Un molino tiene su propio vocabulario. La maquila, por ejemplo, es la cantidad de harina que el molinero se lleva después de moler el grano. La lavija (clavija) es una pieza de hierro que se encaja en el centro de la muela o piedra de molino para permitir que gire sobre un eje. La piedra que queda debajo se llama solera, y la de encima, voladera. Las medidas que se utilizan se ajustan al marco de Castilla, un canon medieval ahora en desuso. Son la ya casi olvidada fanega, la cuartilla (un cuarto de fanega) o el celemín (una doceava parte), que era lo que se cobraba el molinero por cada media fanega de harina molida.

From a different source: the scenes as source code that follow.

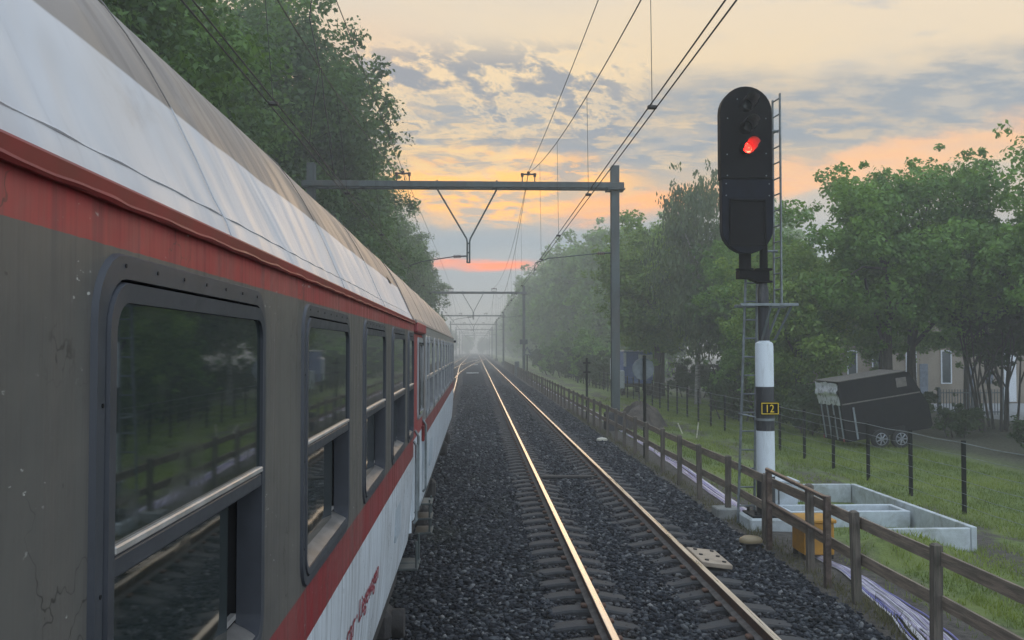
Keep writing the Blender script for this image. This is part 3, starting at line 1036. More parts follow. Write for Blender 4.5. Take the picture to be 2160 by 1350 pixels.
side = Matrix(((0, 0, 1, 0), (1, 0, 0, 0), (0, 1, 0, 0), (0, 0, 0, 1)))     # text x -> +y, text y -> +z, faces +x
tilt = Matrix.Translation((-.6085, 3.62, 1.275)) @ Matrix.Rotation(R(3.2), 4, 'Y')
lm = Matrix.Translation((-.6085, 0, 1.262)) @ Matrix.Rotation(R(2.4), 4, 'Y') @ side
for word, y0, wd in (('Liegewagen', 5.02, .98), ('·', 4.91, .03), ('car', 4.55, .30), ('Couchette', 3.55, .92)):
    o, w = text_mesh(word, .172, M['paintred'], 'lettering', c1, lm)
    lo = min(v.co.y for v in o.data.vertices)
    for v in o.data.vertices: v.co.y = y0 + (v.co.y - lo) * wd / w
b = MB()
b.bbox((-.617, 7.25, 1.22), (-.6055, 7.72, 1.56), .001)
b.build('stencil_panel', M['paintgrey'], c1)
b = MB()
for y in (2.2, 4.6):
    b.tube([(-.615, y, .62), (-.615, y, .86)], .02)
b.bbox((-.9, -3, .55), (-.72, 8.8, .80), .03)
b.build('underframe', M['under'], c1)
b = MB()
for y in (5.6, 8.1):
    b.tube([(-1.4, y, .42), (-1.22, y, .42)], .46, 24)
    b.bbox((-.92, y - .17, .25), (-.70, y + .17, .52), .05)
    b.tube([(-.70, y, .38), (-.60, y, .38)], .12, 14)
b.bbox((-1.15, 4.9, .38), (-.85, 8.8, .60), .06)
for y in (6.3, 7.4):
    for k in range(5):
        b.tube([(-.88, y, .25 + k * .07), (-.88, y, .29 + k * .07)], .09, 12)
b.build('bogie', M['under'], c1, smooth=True)
b = MB()
b.bbox((-2.9, 9.2, 1.0), (-1.1, 9.52, 3.3), .08)
b.build('gangway', M['rubber'], c1)

c2 = thing('passenger_coach', 'farther railway coach with beige roof and red end door ahead of the near coach', 'railway coach', (-2.01, 9.6, 0))
YA, YB = 9.5, 25.65
DA, DB = 9.62, 11.25
W2 = [(12.05 + 1.5 * k, 13.15 + 1.5 * k) for k in range(9)]
b = MB()
holes = [(11.40, 11.86)] + [(a + .035, c - .035) for a, c in W2]
wall_with_holes(b, -.60, DB, YB, holes, 1.72, 2.965, 1.89, 2.815)
for (xa, za), (xb, zb) in zip(SKIRT[:-1], SKIRT[1:]):
    b.add([(xa, DB, za), (xa, YB, za), (xb, YB, zb), (xb, DB, zb)], [(0, 1, 2, 3)])
prof = SKIRT + [(-.60, 2.965)] + [(-4.02 - x, z) for x, z in ([(-.60, 2.965)] + SKIRT[::-1])]
b.add([(x, YB, z) for x, z in prof], [tuple(range(len(prof)))])
b.add([(x, DB, z) for x, z in prof], [tuple(range(len(prof)))])
b.add([(x - .12 if x > -2 else x, YA, z) for x, z in prof], [tuple(range(len(prof)))])
far = [(-4.02 - x, z) for x, z in SKIRT + [(-.60, 2.965)]]
for (xa, za), (xb, zb) in zip(far[:-1], far[1:]):
    b.add([(xa, YA, za), (xa, YB, za), (xb, YB, zb), (xb, YA, zb)], [(3, 2, 1, 0)])
b.build('body', M['skirt2'], c2)
MB().box((-3.3, YA + .4, 1.2), (-.80, YB - .2, 2.9)).build('interior', M['dark'], c2)
b = MB()   # tapered end bay
b.add([(-.74, YA, .84), (-.645, DA, .84), (-.63, DA, 2.965), (-.72, YA, 2.965)], [(0, 1, 2, 3)])
b.bbox((-.66, DA, 2.86), (-.585, DB - .05, 2.97), .012)
b.build('door_surround', M['door'], c2)
dr = MB()
dr.bbox((-.72, DA + .04, .95), (-.628, DB - .10, 2.85), .012)
d = dr.build('door', M['door'], c2)
MB().bbox((-.63, 10.25, 1.98), (-.622, 10.95, 2.76), .03).build('door_pane', M['glass'], d)
b = MB()
ring(b, rrect(10.19, 11.01, 1.92, 2.82, .08), rrect(10.27, 10.93, 2.0, 2.74, .05), -.63, -.612)
b.build('door_frame', M['frame2'], d)
b = MB()
b.bbox((-.628, 11.02, 1.62), (-.595, 11.10, 1.80), .01)
b.build('door_handle', M['cornice'], d)
for y in (9.72, 11.18):
    MB().tube([(-.62, y, 1.02), (-.585, y, 1.06), (-.585, y, 1.80), (-.62, y, 1.86)], .014).build('handrail', M['steel'], c2)
b = MB()
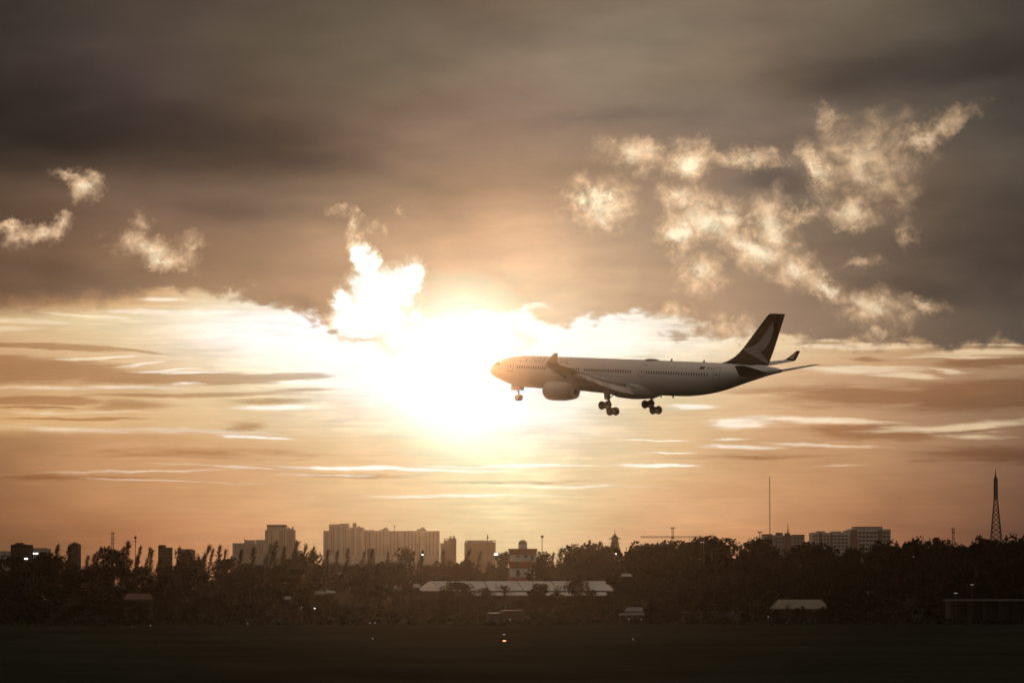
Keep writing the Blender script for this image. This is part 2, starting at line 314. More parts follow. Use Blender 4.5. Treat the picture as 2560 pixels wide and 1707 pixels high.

Antonio Galiano conserva primorosamente todas las herramientas de labor. La tolva (embudo metálico en forma de pirámide invertida) para el trigo, de factura árabe y de varios siglos de antigüedad, tiene un curioso brazo articulado de madera rematado con una mano que sujeta una vara con la que se iba moviendo el grano para que no se atascase. Cuando quedaba poco trigo en la tolva, la propia vibración del instrumento hacía repiquetear en el metal la sonaja, una castañuela de hierro que interrumpía el sueño del molinero durante la noche para avisarle de que había que añadir más grano.

Entre 1900 y 1940, los Galiano se dedicaron a la trituración de corcho, que dio nombre a su molino. El serrín de corcho se empleaba para preservar del calor la uva de Almería. La aparición de las neveras acabó con ese negocio.